Blurb::
Aleatory uncertain discrete variable - hypergeometric

Description::
The hypergeometric probability density is used when sampling without replacement from a total population of elements where

- The resulting element of each sample can be separated into one of two non-overlapping sets
- The probability of success changes with each sample.

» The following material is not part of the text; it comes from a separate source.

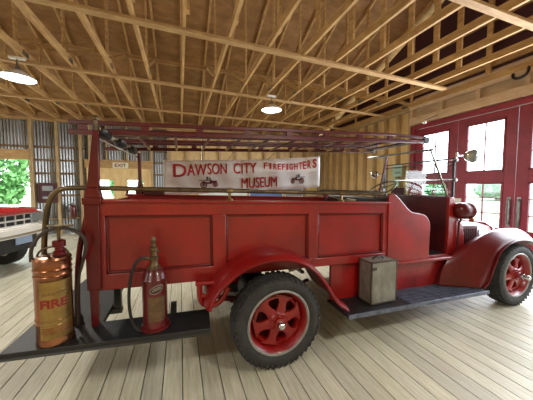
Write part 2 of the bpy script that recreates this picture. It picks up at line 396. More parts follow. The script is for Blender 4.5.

The density function for the hypergeometric distribution is given by:

.. math:: f(x) = \frac{\left(\begin{array}{c}m\\x\end{array}\right)\left(\begin{array}{c}{N-m}\\{n-x}\end{array}\right)}{\left(\begin{array}{c}N\\n\end{array}\right)},

where the three distribution parameters are:

- :math:`N`: the total population
- :math:`m`: the number of items in the selected population (e.g. the number of white balls in the full urn of :math:`N` items)
- :math:`n` the size of the sample drawn (e.g. number of balls drawn)

In addition,

- :math:`x`, the abscissa of the density function, indicates the number of successes (e.g. drawing a white ball)
- :math:`\left(\begin{array}{c}a\\b\end{array}\right)` indicates a binomial coefficient ("a choose b")

Topics::
discrete_variables, aleatory_uncertain_variables

Examples::

Theory::
The hypergeometric is often described using an urn model. For example, say we have a total population containing :math:`N` balls, and we know that :math:`m` of the balls are white and the remaining balls are green. If we draw :math:`n` balls from the urn without replacement, the hypergeometric distribution describes the probability of drawing :math:`x` white balls.

Faq::

See_Also::